Pearce, who lost Shaun Wright-Phillips to Chelsea after the England midfielder changed his mind about staying, cooed about Cole, his capture from Fulham. "He could turn out to be one of the best free transfers of the summer. He's got an eye for goal. He's a poacher. He's an intelligent player and I've told our young players to keep an eye on what he does and the goals will come."

Everton equalised in the 51st minute when Sylvain Distin handled and James Beattie converted the penalty. Thereafter substitutions left the match disjointed.

Barton was already back in Manchester, where he apologised for his part in the spat involving his team-mate Richard Dunne and a group of fans. Barton said yesterday: "I was struck by a supporter, which I reacted badly to, but I didn't throw a punch at the supporter or Richard. I apologise to everyone I have offended, especially to my team-mates, my manager, the staff and all the supporters. I have let everyone down.
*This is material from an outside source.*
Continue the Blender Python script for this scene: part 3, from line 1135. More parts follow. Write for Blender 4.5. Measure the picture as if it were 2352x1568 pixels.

I regret the incident but it was not the mass brawl that some people have made it out to be."

Barton will hope that by being contrite and arriving first for training tomorrow he can avoid any risk of City deciding they have had enough of him.

It was too hot and humid for anyone to consider anything as energetic as a brawl during the final even if they had wanted to. Bolton lifted the trophy when they overcame Thailand's Under-23 side 1-0, courtesy of El Hadji Diouf's penalty 11 minutes from time. The 24-year-old put away his penalty after Keatprawut Saiwaew handled.